За мехтером следовал Куш-Беги, управлявший северной половиной ханства. Ему было около 35 лет. В молодости он был хорош собой и находился в мужском отделении ханского гарема. Это обстоятельство и изобретательность на скандалезные рассказы делали Куш-Беги одним из близких к хану людей. Звание его так же, как и звание мехтера, было наследственное в одном доме.

Ходжеш-Мяхрем, правитель Ташауза, был рабом при Мухамед-Рахиме и еще в молодости, взятый с ним в плен бухарцами, спас своего повелителя, переправив его на западную сторону Аму. Такая услуга приобрела ему настоящее звание и полную доверенность покойного хана, при новом же хане он не принимал непосредственного участия в делах и был расположен к русским.

Диван-Беги, начальник таможен, пользовался большим доверием хана. Он не любил русских, противился выдаче пленных, но по страшному корыстолюбию мог быть расположен в нашу пользу хорошими подарками.
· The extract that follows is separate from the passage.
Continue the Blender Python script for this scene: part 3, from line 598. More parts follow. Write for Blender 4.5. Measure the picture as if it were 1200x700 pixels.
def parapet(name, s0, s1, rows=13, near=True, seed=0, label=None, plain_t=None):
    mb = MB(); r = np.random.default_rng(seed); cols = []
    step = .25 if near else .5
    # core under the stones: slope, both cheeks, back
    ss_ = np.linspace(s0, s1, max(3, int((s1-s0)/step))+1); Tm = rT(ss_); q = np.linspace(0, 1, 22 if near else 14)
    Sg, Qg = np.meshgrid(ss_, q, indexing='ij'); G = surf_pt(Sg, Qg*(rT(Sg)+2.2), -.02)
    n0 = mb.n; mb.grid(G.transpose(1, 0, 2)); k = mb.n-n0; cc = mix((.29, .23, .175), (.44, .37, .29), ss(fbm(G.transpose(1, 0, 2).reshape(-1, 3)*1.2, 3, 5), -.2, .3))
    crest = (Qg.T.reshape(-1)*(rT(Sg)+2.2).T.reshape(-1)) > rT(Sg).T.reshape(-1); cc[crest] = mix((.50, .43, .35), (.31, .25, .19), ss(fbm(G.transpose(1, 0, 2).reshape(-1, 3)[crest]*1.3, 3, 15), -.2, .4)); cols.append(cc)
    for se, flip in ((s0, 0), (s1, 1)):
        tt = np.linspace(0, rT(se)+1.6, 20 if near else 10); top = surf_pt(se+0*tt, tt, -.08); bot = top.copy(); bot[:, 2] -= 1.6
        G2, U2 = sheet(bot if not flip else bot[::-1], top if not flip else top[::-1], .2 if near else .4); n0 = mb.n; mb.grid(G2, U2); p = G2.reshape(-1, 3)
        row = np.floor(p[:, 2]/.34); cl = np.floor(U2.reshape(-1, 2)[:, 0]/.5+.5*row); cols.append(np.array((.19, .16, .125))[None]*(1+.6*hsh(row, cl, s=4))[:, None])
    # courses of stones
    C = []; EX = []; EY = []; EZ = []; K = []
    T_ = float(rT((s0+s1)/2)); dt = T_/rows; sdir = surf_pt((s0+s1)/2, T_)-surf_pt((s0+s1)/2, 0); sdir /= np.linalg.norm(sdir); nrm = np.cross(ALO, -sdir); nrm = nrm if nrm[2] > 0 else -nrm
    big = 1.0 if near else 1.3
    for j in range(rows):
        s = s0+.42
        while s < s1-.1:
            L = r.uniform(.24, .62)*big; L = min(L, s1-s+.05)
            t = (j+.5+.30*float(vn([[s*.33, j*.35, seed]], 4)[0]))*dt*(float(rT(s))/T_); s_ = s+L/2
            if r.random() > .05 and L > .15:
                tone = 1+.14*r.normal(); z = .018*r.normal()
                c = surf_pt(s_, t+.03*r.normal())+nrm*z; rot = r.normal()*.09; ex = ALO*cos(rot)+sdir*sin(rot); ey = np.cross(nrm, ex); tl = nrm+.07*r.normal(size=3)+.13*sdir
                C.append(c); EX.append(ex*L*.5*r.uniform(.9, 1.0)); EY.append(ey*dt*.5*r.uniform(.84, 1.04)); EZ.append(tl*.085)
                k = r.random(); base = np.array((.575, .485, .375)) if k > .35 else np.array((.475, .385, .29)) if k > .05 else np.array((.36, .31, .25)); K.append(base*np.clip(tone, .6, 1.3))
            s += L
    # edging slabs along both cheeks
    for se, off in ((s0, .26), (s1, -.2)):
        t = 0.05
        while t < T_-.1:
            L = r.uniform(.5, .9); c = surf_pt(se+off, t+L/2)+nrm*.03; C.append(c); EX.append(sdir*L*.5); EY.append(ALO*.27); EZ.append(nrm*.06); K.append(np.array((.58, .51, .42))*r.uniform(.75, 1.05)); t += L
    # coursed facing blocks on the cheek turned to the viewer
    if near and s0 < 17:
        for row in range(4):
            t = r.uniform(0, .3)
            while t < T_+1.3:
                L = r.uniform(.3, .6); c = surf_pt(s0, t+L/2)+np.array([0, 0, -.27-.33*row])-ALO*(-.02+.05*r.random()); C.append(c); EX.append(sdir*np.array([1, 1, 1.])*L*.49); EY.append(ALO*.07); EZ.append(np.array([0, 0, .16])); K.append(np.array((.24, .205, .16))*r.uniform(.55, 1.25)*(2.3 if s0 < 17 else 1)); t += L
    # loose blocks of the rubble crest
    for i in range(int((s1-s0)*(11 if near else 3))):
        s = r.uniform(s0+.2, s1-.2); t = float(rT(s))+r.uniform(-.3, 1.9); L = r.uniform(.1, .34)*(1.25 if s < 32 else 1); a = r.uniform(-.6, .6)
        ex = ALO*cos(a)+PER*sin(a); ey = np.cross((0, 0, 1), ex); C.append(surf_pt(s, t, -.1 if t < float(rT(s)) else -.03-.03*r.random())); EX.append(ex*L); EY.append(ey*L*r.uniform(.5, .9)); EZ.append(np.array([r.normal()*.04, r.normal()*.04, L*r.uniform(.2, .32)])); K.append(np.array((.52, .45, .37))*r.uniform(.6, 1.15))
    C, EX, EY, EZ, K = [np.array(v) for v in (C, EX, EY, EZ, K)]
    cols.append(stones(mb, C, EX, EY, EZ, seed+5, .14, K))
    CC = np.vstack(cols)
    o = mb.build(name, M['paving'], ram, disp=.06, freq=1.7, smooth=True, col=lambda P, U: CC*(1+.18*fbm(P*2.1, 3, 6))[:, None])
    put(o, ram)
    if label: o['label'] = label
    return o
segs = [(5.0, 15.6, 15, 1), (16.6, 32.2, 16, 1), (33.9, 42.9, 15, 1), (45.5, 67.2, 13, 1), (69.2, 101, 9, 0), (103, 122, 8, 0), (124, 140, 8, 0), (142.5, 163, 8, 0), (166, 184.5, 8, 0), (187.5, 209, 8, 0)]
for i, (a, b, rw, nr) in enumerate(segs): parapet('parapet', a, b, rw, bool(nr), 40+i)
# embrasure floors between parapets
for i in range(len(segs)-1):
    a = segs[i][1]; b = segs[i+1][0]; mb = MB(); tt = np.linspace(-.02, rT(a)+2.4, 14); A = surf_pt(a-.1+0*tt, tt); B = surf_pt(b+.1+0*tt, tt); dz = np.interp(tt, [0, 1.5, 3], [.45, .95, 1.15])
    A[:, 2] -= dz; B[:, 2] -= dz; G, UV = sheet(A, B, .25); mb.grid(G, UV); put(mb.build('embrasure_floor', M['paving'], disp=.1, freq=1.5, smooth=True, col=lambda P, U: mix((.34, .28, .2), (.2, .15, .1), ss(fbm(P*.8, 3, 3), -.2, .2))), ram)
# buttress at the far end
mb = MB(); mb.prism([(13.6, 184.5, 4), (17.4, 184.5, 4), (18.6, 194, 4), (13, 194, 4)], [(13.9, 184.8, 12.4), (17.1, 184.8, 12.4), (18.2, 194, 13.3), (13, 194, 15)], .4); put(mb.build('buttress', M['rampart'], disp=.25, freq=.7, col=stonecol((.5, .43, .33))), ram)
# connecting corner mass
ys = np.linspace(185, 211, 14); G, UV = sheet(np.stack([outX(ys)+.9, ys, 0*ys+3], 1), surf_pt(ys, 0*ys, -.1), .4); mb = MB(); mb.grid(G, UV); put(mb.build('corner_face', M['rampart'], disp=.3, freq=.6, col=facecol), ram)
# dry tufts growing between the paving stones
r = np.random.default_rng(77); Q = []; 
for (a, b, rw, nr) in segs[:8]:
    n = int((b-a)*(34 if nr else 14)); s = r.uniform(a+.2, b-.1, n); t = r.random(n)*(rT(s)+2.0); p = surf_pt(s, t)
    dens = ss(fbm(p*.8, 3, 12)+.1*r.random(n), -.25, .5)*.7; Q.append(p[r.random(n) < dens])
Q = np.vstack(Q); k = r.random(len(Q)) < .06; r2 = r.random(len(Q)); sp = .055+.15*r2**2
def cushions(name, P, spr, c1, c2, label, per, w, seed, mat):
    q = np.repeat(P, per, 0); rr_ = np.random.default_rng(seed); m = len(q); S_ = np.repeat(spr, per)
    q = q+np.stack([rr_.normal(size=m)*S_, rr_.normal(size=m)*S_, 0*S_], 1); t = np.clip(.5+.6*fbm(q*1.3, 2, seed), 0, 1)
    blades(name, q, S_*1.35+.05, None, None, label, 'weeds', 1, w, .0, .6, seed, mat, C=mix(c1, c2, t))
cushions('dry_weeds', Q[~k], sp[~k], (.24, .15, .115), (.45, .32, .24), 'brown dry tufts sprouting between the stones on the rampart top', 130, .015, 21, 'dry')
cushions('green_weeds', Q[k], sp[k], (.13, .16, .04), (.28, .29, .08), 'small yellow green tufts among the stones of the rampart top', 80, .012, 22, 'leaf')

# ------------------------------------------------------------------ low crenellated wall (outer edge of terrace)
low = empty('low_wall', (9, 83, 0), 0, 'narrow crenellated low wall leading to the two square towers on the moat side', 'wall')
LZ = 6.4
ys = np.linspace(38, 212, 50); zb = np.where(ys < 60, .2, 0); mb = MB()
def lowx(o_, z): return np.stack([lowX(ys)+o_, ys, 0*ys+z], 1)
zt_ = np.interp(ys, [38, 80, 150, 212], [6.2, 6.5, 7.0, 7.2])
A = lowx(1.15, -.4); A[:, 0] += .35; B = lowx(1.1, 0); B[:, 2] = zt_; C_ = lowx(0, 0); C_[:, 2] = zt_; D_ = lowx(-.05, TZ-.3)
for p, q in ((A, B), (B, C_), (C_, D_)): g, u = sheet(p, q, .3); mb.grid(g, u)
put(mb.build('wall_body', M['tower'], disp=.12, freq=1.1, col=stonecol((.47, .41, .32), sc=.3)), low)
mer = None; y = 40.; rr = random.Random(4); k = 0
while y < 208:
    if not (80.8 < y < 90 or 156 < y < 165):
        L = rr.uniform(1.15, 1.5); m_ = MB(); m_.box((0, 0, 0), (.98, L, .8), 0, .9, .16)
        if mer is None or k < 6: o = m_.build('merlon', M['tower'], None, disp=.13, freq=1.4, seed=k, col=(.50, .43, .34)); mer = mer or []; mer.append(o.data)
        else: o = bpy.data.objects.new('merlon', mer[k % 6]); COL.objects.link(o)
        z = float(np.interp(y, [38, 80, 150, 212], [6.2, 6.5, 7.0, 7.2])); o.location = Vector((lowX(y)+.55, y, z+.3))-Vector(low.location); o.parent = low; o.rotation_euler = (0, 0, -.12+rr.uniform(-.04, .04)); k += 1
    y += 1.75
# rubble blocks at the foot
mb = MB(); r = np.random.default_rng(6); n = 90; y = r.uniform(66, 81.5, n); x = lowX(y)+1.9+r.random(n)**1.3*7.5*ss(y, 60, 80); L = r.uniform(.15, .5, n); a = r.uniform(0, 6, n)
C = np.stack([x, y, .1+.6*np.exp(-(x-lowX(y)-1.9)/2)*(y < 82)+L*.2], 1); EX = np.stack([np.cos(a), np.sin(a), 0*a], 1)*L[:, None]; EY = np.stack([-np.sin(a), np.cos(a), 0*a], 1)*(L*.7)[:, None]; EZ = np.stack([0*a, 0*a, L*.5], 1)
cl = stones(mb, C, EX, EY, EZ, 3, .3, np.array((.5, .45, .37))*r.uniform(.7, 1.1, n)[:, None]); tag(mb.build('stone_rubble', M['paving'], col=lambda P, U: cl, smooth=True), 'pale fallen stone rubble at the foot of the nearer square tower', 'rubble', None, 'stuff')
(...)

Квартира миссии в Хиве была приготовлена в загородном доме «Рафейник», принадлежавшем одному из родственников мехтера; при доме находился только особо назначенный Юз-баши (сотник). На другой день по прибытии мехтер прислал чиновника поздравить миссию с приездом, узнать о здоровье агента и просить его доставить высочайшую грамоту и другие бумаги; за любезность агент приказал благодарить, но в выдаче бумаг отказал, объявив, что они будут представлены лично хану. Впрочем, для некоторого удовлетворения желания министра посланы к нему бывшие у агента копии.

На следующий день, 11 августа, вечером, чрез особо присланного чиновника, хан выразил желание принять Никифорова и получить от него ВЫСОЧАЙШУЮ грамоту и письма. В сопровождении членов миссии и 8 казаков, несших подарки, агент отправился на аудиенцию. По прибытии ко дворцу его попросили снять оружие и затем повели на один из внутренних дворов, где восседал хан и в почтительной позе стояли мехтер, Диван-Беги, Куш-Беги, Ходжеш-Мяхрем, Атанияз и еще два каких-то сановника.

После обмена обыкновенных приветствий агент произнес небольшую речь и вручил мехтеру, для поднесения хану, ВЫСОЧАЙШУЮ грамоту и письма. С своей стороны, Аллакул, приняв грамоту и положив ее близ себя на ковер, осведомился о здоровье Государя. Затем агент, с дозволения хана, приказал внести подарки, а поручик Айтов, раскрыв их, объяснил назначение и достоинство некоторых вещей. Сколько можно было судить, хан особенно остался доволен серебряным сервизом.

После некоторого молчания Аллакул спросил агента: какое он имеет поручение от Государя? В ответ было объявлено, что Государь Император искренне желать изволит независимого существования и благоденствия хивинскому владельцу и его народу, что Его Величество изволит обещать высокое покровительство свое его высокостепенству и всему Хорезму, если хан Аллакул вступит в дружественный союз с Российскою державою и будет сохранять правила доброго соседа, а этим упрочатся торговля и взаимная польза. Выслушав это, хан, положа руку на сердце, сказал: «Благодарение Богу, я ничего более не желаю», и потом, сделав еще несколько обыкновенных вопросов о пройденных миссией местах и прочем, отпустил агента, прибавив, что после трудного пути нужен отдых, но что агент может видеться с ним, когда пожелает, предупреждая только заблаговременно об этом мехтера. Вместе с тем хан пригласил чиновников своих оказывать всевозможное уважение Никифорову и стараться сделать для него пребывание в Хиве приятным.